Despite being home to 50% of Argentina’s kelp forests, the Peninsula is not protected. The community of Tierra del Fuego has been demanding its conservation for more than 20 years, and the threats are imminent: pollution, overfishing, potential commercial harvesting of the seaweed, and heatwaves caused by the climate crisis.

The Mitre Peninsula demonstrates why it is important that man have no impact on nature.

Macroalgae forests and eternal kilometers of wet peat, fiery red leaves of sour cherry trees, dark black sea urchins, petrified lenga trunks, and ochre-colored leaves submerged in the Beagle Channel survive despite the lack of legal protection.

“These are landscapes of land and water of the Mitre Peninsula, divided by a thin blue line, the thin layer that divides water and air but lets everything through and connects everything,” says Campanella and explains that The Thin Blue Line was the name of this expedition through bays almost impossible to navigate, where a diver had never gone before and which hid a greater objective: to reveal how much of it had been lost and what was left standing of an ecosystem as unique as it was fragile.

In the first instance, it was possible to conclude that the Peninsula Mitre Natural Protected Area gathers approximately 76% of the total area of “Macrocystis pyrifera” algae forests present in the province of Tierra del Fuego and about 50% of the estimated area for Argentina (more than 10,000 ha).

Macrocystis pyriferifera is the main forest-forming species in Peninsula Mitre, with a high density. They also contain species of algae endemic to the Fuegian oceanic phytogeographic province, such as the cochayuyo Durvillaea antarctica.

Meanwhile, kelp forests store 173 tons of carbon per year (twice the amount stored in the entire Amazon), and it is estimated that 1 km2 of kelp stores 3 thousand tons of carbon annually.

The kelp forests of Peninsula Mitre and Isla de los Estados are among the most pristine marine forest ecosystems.

The constant threat in the area is heat waves and ocean warming. This has a major impact on the Kelp. Unlike forests or jungles on land, which suffer from climate changes over a long period, small temperature changes can impact a short period on it.

It so happens that the Mitre Kelp is special because it is not disturbed or under stress, and the water temperature has not yet been affected.

MITRE PENINSULA PROTECTED AREA BILL

Although the legislative proposal has more than 30 years in the province from the Fundación Sin Azul No Hay Verde of Tierra del Fuego, they are working to approve Issue number 113/2020 within the Legislature.

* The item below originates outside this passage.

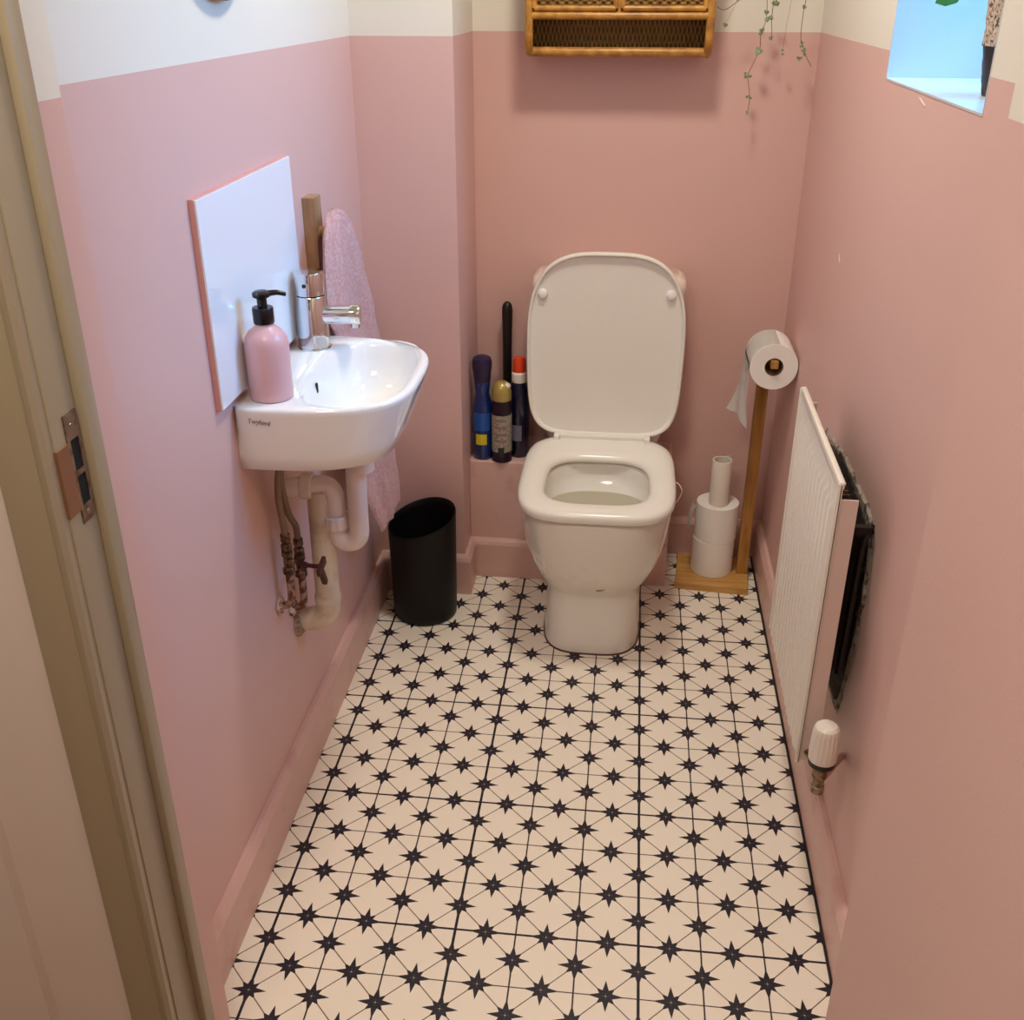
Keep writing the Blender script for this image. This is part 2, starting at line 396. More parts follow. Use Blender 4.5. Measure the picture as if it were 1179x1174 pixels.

“The project aims to conserve the territory of the Mitre Peninsula, which has 300 thousand hectares of land and 200 thousand of the sea. The ecological values they have are fundamental for the mitigation of the climate crisis we are going through and, on the other hand, because with the protection and creation of a protected area we can also start working on the development of the whole area,” Ángeles de la Peña, coordinator of the foundation, explained to Infobae.

De la Peña said that “the idea is that the area is enabled for people to visit it, so that tourism can be developed in a controlled manner and harmony with nature, in addition to working with the zoning and organization of the activities that can be developed within that area.”

The project has a conservation spirit and also aims at making tourism “a tool for the development and regulation of the island” because although it is already being developed, the proposal asks that it be controlled so as not to continue impacting the rest of the Peninsula “which has essential parts from the ecosystemic point of view because they are the largest peatlands of Tierra del Fuego.”

De la Peña emphasized the importance of the visits being “controlled, not massive, and not going against the conservation of the area. There will be people trained to prevent violations of the regulations,” he concluded.